## Stated problem
Copy nothing but the text: reproduce each line of the listing exactly and leave the pictures out.

• • •

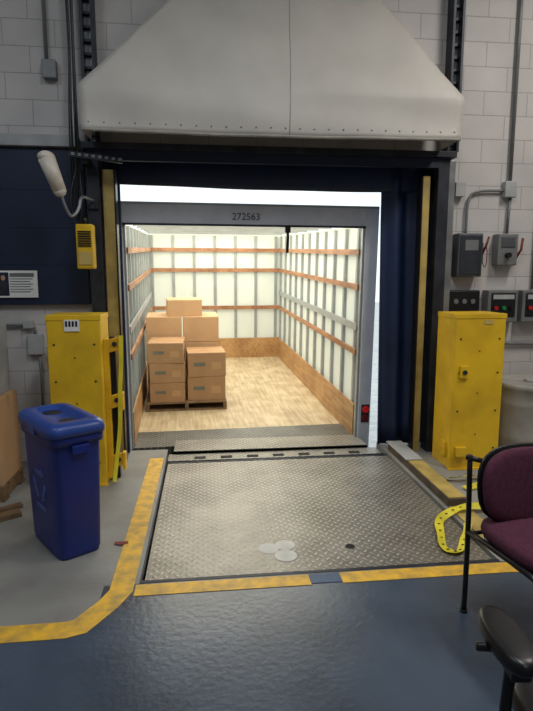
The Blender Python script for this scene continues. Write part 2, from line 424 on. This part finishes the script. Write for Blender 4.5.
b.cyl((-1.40, 4.72, 0.95), (-1.40, 4.72, 0.35), 0.012, M_grey)
b.done()
b = B('cable_bundle')
for k, (x, y, r) in enumerate(((-0.965, 4.60, 0.009), (-0.985, 4.62, 0.007), (-1.01, 4.61, 0.008), (-1.03, 4.62, 0.006))):
    b.tube([(x, y, 5.1), (x-0.005, y-0.02, 4.2), (x-0.015+0.01*k, y, 3.4), (x-0.005, y-0.05, 2.8), (x-0.01, y-0.02, 2.4-0.03*k), (x-0.02, y-0.03, 2.0+0.05*k)], r, M_black, smooth=2)
b.tube([(-0.99, 4.55, 2.44), (-1.05, 4.50, 2.2), (-1.0, 4.5, 1.95), (-0.95, 4.5, 2.1), (-0.965, 4.55, 2.4)], 0.006, M_black, smooth=3)
b.done()
b = B('strut_bracket')
b.box((-1.02, 4.44, 2.49), (-0.62, 4.48, 2.53), M_steel, M=T(-0.82, 4.46, 2.51) @ R(6, 'Y') @ T(0.82, -4.46, -2.51))
for k in range(8): b.box((-1.0+k*0.05, 4.435, 2.52-k*0.005), (-0.975+k*0.05, 4.44, 2.54-k*0.005), M_galv)
b.box((-0.93, 4.48, 2.47), (-0.89, 4.598, 2.52), M_steel)
b.done()
b = B('dock_lamp')
b.cyl((-1.11, 4.16, 2.44), (-1.04, 4.20, 2.22), 0.060, M_wlamp, r2=0.048, seg=24)
b.ball((-1.111, 4.159, 2.445), 0.060, M_wlamp, (1, 1, 0.7)); b.ball((-1.04, 4.20, 2.22), 0.048, M_wlamp)
b.tube([(-1.035, 4.205, 2.20), (-1.01, 4.22, 2.10), (-0.98, 4.26, 2.03), (-0.93, 4.30, 2.10), (-0.92, 4.32, 2.2), (-0.89, 4.45, 2.2), (-0.88, 4.575, 2.2)], 0.012, M_galv, smooth=3)
b.box((-0.93, 4.575, 2.14), (-0.84, 4.598, 2.26), M_steel)
b.done()
b = B('dock_control_station')
b.box((-0.98, 4.36, 1.66), (-0.85, 4.46, 2.0), M_yel, 0.012)
for k in range(7): b.box((-0.965, 4.352, 1.83+k*0.018), (-0.865, 4.359, 1.839+k*0.018), M_black)
b.box((-0.965, 4.353, 1.69), (-0.865, 4.36, 1.79), M_yeld, 0.004)
b.cyl((-0.92, 4.41, 2.0), (-0.92, 4.41, 2.06), 0.02, M_black)
b.box((-0.91, 4.46, 1.78), (-0.86, 4.598, 1.84), M_steel)
b.done()

# ------------------------------------------------------------------ yellow gate housings
def gate_box(x0, x1, y0, y1, h, side, nm):
    b = B(nm)
    b.box((x0, y0, 0.0), (x1, y1, h), M_yel, 0.008)
    b.box((x0-0.004, y0-0.004, h-0.035), (x1+0.004, y1, h+0.004), M_yel, 0.003)
    b.box((x0-0.01, y0-0.02, 0.0), (x1+0.01, y0, 0.012), M_yel)
    for z in (0.18, 0.5, 0.82, 1.1):
        for x in (x0+0.05, x1-0.05):
            b.cyl((x, y0-0.004, z), (x, y0+0.001, z), 0.008, M_steel, seg=12)
    for z in (0.3, 0.65, 1.0): b.cyl(((x0+x1)/2, y0-0.003, z), ((x0+x1)/2, y0+0.001, z), 0.006, M_black, seg=10)
    return b
def ribbon(b, pts, w, m, floor=True, twist=True, marks=True, up=(0, 0, 1)):
    P = [Vector(p) for p in pts]; U = Vector(up)
    for _ in range(3):
        Q = [P[0]]
        for a, c in zip(P, P[1:]): Q += [a*0.75+c*0.25, a*0.25+c*0.75]
        P = Q+[P[-1]]
    vs, fs = [], []
    for i, p in enumerate(P):
        t = (P[min(i+1, len(P)-1)]-P[max(0, i-1)]).normalized(); n = t.cross(U).normalized()
        if twist:
            tw = 0.5*math.sin(i*0.2); n = (n*math.cos(tw)+U*abs(math.sin(tw))).normalized()
        vs += [p-n*w/2, p+n*w/2, p+n*w/2+U*0.002, p-n*w/2+U*0.002]
    if floor:
        for i, v in enumerate(vs): v.z = max(v.z, 0.0005+0.002*((i % 4) > 1))
    for i in range(len(P)-1):
        for k in range(4): fs.append((4*i+k, 4*i+(k+1) % 4, 4*(i+1)+(k+1) % 4, 4*(i+1)+k))
    b.mesh(vs, fs, m)
    if marks:
        for i in range(2, len(P)-2, 4):
            b.box(P[i]-Vector((0.008, 0.004, -0.004)), P[i]+Vector((0.008, 0.004, 0.007)), M_steel)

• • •

## Finished task
The Blender Python script for this scene continues. Write part 2, from line 424 on. This part finishes the script. Write for Blender 4.5.
b.cyl((-1.40, 4.72, 0.95), (-1.40, 4.72, 0.35), 0.012, M_grey)
b.done()
b = B('cable_bundle')
for k, (x, y, r) in enumerate(((-0.965, 4.60, 0.009), (-0.985, 4.62, 0.007), (-1.01, 4.61, 0.008), (-1.03, 4.62, 0.006))):
    b.tube([(x, y, 5.1), (x-0.005, y-0.02, 4.2), (x-0.015+0.01*k, y, 3.4), (x-0.005, y-0.05, 2.8), (x-0.01, y-0.02, 2.4-0.03*k), (x-0.02, y-0.03, 2.0+0.05*k)], r, M_black, smooth=2)
b.tube([(-0.99, 4.55, 2.44), (-1.05, 4.50, 2.2), (-1.0, 4.5, 1.95), (-0.95, 4.5, 2.1), (-0.965, 4.55, 2.4)], 0.006, M_black, smooth=3)
b.done()
b = B('strut_bracket')
b.box((-1.02, 4.44, 2.49), (-0.62, 4.48, 2.53), M_steel, M=T(-0.82, 4.46, 2.51) @ R(6, 'Y') @ T(0.82, -4.46, -2.51))
for k in range(8): b.box((-1.0+k*0.05, 4.435, 2.52-k*0.005), (-0.975+k*0.05, 4.44, 2.54-k*0.005), M_galv)
b.box((-0.93, 4.48, 2.47), (-0.89, 4.598, 2.52), M_steel)
b.done()
b = B('dock_lamp')
b.cyl((-1.11, 4.16, 2.44), (-1.04, 4.20, 2.22), 0.060, M_wlamp, r2=0.048, seg=24)
b.ball((-1.111, 4.159, 2.445), 0.060, M_wlamp, (1, 1, 0.7)); b.ball((-1.04, 4.20, 2.22), 0.048, M_wlamp)
b.tube([(-1.035, 4.205, 2.20), (-1.01, 4.22, 2.10), (-0.98, 4.26, 2.03), (-0.93, 4.30, 2.10), (-0.92, 4.32, 2.2), (-0.89, 4.45, 2.2), (-0.88, 4.575, 2.2)], 0.012, M_galv, smooth=3)
b.box((-0.93, 4.575, 2.14), (-0.84, 4.598, 2.26), M_steel)
b.done()
b = B('dock_control_station')
b.box((-0.98, 4.36, 1.66), (-0.85, 4.46, 2.0), M_yel, 0.012)
for k in range(7): b.box((-0.965, 4.352, 1.83+k*0.018), (-0.865, 4.359, 1.839+k*0.018), M_black)
b.box((-0.965, 4.353, 1.69), (-0.865, 4.36, 1.79), M_yeld, 0.004)
b.cyl((-0.92, 4.41, 2.0), (-0.92, 4.41, 2.06), 0.02, M_black)
b.box((-0.91, 4.46, 1.78), (-0.86, 4.598, 1.84), M_steel)
b.done()

# ------------------------------------------------------------------ yellow gate housings
def gate_box(x0, x1, y0, y1, h, side, nm):
    b = B(nm)
    b.box((x0, y0, 0.0), (x1, y1, h), M_yel, 0.008)
    b.box((x0-0.004, y0-0.004, h-0.035), (x1+0.004, y1, h+0.004), M_yel, 0.003)
    b.box((x0-0.01, y0-0.02, 0.0), (x1+0.01, y0, 0.012), M_yel)
    for z in (0.18, 0.5, 0.82, 1.1):
        for x in (x0+0.05, x1-0.05):
            b.cyl((x, y0-0.004, z), (x, y0+0.001, z), 0.008, M_steel, seg=12)
    for z in (0.3, 0.65, 1.0): b.cyl(((x0+x1)/2, y0-0.003, z), ((x0+x1)/2, y0+0.001, z), 0.006, M_black, seg=10)
    return b
def ribbon(b, pts, w, m, floor=True, twist=True, marks=True, up=(0, 0, 1)):
    P = [Vector(p) for p in pts]; U = Vector(up)
    for _ in range(3):
        Q = [P[0]]
        for a, c in zip(P, P[1:]): Q += [a*0.75+c*0.25, a*0.25+c*0.75]
        P = Q+[P[-1]]
    vs, fs = [], []
    for i, p in enumerate(P):
        t = (P[min(i+1, len(P)-1)]-P[max(0, i-1)]).normalized(); n = t.cross(U).normalized()
        if twist:
            tw = 0.5*math.sin(i*0.2); n = (n*math.cos(tw)+U*abs(math.sin(tw))).normalized()
        vs += [p-n*w/2, p+n*w/2, p+n*w/2+U*0.002, p-n*w/2+U*0.002]
    if floor:
        for i, v in enumerate(vs): v.z = max(v.z, 0.0005+0.002*((i % 4) > 1))
    for i in range(len(P)-1):
        for k in range(4): fs.append((4*i+k, 4*i+(k+1) % 4, 4*(i+1)+(k+1) % 4, 4*(i+1)+k))
    b.mesh(vs, fs, m)
    if marks:
        for i in range(2, len(P)-2, 4):
            b.box(P[i]-Vector((0.008, 0.004, -0.004)), P[i]+Vector((0.008, 0.004, 0.007)), M_steel)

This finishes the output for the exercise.